* [PROBLEM TO SOLVE]
Pick out all lines with the word "picture" from the records that follow.

* [DATA PROVIDED]
— BEGIN —

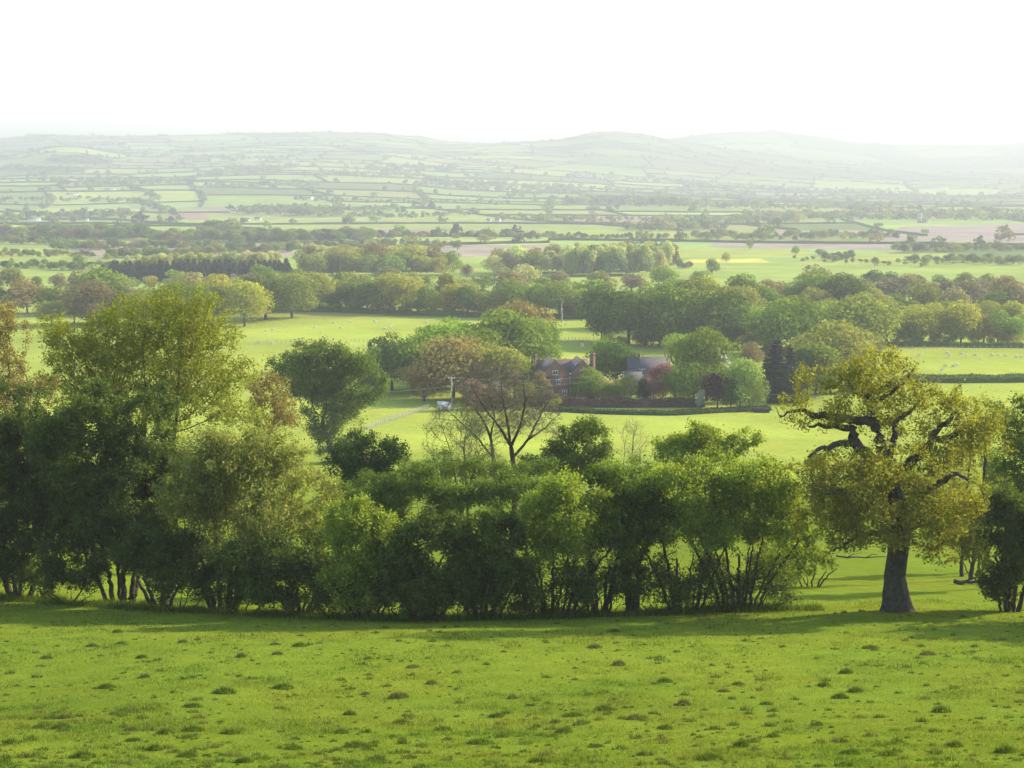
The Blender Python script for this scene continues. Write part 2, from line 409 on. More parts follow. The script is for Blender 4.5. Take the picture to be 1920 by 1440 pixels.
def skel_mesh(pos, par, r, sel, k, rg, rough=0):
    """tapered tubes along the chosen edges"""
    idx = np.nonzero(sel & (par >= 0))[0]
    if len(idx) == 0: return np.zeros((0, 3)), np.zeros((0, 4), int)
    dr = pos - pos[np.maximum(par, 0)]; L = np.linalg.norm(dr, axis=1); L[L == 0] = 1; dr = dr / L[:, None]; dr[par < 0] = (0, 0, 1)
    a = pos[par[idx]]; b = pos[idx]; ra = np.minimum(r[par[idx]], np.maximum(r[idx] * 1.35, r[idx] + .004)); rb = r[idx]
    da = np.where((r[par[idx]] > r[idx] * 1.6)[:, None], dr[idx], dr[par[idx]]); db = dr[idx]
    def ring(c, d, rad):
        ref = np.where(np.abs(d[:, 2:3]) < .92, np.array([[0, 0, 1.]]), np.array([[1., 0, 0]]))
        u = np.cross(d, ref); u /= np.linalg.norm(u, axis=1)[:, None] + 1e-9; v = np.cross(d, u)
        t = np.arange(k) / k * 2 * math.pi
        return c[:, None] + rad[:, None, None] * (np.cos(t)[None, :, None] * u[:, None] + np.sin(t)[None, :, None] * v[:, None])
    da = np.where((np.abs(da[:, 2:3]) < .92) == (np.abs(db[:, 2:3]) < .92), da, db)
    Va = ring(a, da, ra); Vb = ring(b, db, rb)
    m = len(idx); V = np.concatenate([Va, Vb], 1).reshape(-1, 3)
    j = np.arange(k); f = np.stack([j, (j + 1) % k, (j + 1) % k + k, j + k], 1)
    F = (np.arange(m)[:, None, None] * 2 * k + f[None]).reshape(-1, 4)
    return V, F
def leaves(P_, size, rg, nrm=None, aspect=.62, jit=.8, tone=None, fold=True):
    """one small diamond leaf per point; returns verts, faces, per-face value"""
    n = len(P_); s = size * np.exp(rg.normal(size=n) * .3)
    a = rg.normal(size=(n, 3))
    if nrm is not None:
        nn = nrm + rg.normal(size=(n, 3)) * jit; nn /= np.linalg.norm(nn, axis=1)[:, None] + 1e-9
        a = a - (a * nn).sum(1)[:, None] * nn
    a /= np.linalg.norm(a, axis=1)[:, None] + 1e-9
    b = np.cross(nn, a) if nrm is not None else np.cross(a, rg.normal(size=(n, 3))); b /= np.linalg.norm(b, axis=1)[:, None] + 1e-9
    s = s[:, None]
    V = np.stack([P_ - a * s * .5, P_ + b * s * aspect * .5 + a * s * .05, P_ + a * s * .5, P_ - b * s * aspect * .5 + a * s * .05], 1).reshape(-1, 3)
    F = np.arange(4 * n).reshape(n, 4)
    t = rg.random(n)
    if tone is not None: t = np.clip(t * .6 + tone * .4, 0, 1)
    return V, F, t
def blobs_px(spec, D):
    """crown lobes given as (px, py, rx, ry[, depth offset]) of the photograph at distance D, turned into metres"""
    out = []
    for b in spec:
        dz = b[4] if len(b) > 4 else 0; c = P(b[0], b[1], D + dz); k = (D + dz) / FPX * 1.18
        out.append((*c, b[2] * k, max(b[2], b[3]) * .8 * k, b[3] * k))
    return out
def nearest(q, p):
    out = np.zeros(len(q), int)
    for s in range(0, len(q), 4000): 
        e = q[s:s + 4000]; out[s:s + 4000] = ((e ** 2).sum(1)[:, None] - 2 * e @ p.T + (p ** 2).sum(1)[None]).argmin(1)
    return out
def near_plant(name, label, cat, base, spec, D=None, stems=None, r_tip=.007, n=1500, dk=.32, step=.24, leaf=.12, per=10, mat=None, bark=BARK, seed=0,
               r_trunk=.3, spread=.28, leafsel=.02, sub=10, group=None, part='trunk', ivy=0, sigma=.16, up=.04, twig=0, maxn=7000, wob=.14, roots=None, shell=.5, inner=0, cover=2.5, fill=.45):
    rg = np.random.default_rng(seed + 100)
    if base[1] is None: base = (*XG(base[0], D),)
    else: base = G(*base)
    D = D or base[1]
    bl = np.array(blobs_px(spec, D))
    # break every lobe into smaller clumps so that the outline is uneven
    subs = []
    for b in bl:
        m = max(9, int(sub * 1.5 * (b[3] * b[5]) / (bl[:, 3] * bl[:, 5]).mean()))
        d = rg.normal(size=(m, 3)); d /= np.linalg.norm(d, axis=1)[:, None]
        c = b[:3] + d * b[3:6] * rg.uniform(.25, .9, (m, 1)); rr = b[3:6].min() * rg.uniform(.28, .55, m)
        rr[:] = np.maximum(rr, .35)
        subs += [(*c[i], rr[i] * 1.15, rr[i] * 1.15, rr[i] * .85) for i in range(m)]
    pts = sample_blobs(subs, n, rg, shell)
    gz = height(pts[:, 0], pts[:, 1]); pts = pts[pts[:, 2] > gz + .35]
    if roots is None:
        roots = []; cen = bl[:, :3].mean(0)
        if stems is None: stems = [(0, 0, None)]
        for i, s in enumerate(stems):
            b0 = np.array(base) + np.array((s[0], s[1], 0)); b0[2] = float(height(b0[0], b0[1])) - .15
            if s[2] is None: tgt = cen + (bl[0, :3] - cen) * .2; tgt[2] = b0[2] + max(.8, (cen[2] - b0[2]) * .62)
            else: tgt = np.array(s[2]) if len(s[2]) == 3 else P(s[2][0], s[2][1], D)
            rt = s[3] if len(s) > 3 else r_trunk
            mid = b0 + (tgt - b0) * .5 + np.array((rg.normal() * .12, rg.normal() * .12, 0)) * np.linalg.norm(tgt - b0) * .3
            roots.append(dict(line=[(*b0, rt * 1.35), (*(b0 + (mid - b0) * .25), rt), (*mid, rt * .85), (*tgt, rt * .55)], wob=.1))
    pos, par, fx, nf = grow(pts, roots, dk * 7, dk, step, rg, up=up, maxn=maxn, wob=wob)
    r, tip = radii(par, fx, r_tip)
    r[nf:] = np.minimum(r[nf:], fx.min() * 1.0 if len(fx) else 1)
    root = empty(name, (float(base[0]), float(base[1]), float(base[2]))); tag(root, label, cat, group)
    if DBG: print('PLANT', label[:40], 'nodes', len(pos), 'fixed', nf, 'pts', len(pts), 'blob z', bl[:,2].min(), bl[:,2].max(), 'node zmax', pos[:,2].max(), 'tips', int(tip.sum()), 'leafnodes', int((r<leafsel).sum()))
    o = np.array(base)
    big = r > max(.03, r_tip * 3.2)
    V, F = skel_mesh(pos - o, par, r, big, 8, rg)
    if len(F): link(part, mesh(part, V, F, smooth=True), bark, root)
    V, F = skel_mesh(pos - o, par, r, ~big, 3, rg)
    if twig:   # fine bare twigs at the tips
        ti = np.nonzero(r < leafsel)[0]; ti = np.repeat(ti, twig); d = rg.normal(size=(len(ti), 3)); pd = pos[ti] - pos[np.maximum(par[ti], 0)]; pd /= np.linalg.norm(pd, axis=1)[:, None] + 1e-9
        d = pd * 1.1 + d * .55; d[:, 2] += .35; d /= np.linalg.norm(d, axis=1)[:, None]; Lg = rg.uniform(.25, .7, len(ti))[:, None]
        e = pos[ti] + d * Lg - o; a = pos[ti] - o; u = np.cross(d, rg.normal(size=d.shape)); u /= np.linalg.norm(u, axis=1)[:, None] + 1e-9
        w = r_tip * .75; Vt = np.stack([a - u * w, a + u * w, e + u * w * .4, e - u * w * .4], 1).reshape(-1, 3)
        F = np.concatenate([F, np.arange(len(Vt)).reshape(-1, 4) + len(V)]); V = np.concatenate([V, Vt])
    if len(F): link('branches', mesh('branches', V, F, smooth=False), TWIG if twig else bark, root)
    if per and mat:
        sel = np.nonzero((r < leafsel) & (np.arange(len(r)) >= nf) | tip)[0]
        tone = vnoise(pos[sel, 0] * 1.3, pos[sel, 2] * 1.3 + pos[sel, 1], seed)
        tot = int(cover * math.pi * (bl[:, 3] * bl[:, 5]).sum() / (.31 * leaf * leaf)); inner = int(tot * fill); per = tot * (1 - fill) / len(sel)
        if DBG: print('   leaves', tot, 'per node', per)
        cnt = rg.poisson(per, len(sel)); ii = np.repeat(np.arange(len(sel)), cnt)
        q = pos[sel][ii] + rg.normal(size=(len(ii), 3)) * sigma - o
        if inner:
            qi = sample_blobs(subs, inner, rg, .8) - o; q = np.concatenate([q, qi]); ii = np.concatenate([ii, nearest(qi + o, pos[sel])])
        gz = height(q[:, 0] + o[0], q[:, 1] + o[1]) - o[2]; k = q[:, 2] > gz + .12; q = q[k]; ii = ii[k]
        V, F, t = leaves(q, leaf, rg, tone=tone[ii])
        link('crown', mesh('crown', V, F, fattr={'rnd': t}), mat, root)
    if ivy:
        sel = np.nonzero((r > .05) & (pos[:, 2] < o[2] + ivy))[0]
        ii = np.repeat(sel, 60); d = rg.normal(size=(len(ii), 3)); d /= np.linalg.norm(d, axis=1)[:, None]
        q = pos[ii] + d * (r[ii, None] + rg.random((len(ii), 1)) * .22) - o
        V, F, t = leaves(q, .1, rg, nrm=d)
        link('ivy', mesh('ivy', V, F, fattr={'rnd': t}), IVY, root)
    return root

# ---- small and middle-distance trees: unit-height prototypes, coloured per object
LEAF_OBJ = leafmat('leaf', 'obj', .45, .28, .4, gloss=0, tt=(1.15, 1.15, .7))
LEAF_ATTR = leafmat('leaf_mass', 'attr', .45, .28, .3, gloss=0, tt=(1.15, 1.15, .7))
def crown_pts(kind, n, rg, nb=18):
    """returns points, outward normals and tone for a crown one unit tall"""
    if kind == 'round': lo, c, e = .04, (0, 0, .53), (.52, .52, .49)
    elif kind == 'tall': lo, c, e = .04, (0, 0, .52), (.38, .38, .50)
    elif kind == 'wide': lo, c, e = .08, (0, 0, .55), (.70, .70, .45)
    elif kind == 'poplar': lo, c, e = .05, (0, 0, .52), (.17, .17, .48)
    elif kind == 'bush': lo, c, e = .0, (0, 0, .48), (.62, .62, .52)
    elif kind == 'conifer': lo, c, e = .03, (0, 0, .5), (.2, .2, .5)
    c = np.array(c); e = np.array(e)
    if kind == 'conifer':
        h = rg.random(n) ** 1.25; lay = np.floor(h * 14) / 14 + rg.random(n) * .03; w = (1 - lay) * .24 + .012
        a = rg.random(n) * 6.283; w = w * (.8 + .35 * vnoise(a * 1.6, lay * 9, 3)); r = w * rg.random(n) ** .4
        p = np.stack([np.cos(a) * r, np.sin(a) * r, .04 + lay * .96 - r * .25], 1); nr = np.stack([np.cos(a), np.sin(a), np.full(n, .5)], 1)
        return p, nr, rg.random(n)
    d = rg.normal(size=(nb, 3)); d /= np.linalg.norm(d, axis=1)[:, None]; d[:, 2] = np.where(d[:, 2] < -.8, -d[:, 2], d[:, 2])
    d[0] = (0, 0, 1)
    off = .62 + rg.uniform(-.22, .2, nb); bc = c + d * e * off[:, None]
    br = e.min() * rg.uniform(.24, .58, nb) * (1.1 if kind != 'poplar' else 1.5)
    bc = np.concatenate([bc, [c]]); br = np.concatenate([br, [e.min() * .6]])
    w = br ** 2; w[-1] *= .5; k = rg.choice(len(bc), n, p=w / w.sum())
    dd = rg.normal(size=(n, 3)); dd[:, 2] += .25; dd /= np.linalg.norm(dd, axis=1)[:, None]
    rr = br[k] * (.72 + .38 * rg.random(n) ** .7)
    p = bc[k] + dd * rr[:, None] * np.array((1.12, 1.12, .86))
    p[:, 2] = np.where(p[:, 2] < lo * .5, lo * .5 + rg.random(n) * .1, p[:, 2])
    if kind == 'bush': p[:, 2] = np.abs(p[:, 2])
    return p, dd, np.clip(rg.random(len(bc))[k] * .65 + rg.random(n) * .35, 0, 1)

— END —
— BEGIN —

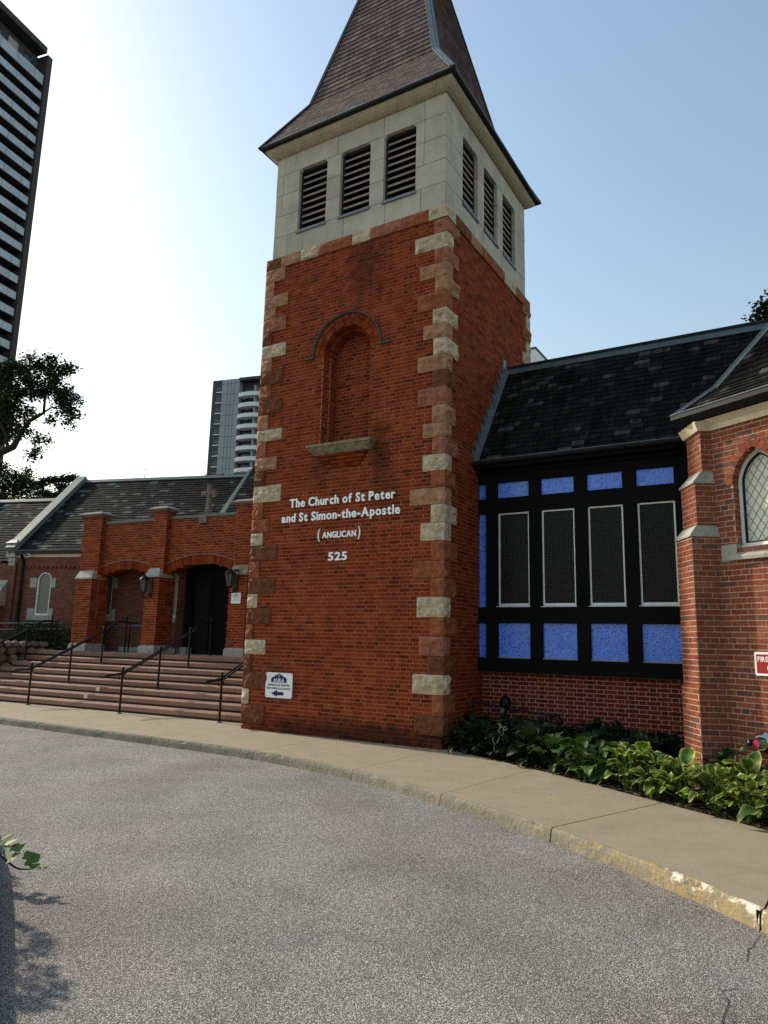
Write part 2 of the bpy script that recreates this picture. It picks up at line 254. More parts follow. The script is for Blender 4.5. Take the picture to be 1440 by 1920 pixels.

— END —

* [EXERCISE RESULT]
The Blender Python script for this scene continues. Write part 2, from line 409 on. More parts follow. The script is for Blender 4.5. Take the picture to be 1920 by 1440 pixels.
Write part 2 of the bpy script that recreates this picture. It picks up at line 254. More parts follow. The script is for Blender 4.5. Take the picture to be 1440 by 1920 pixels.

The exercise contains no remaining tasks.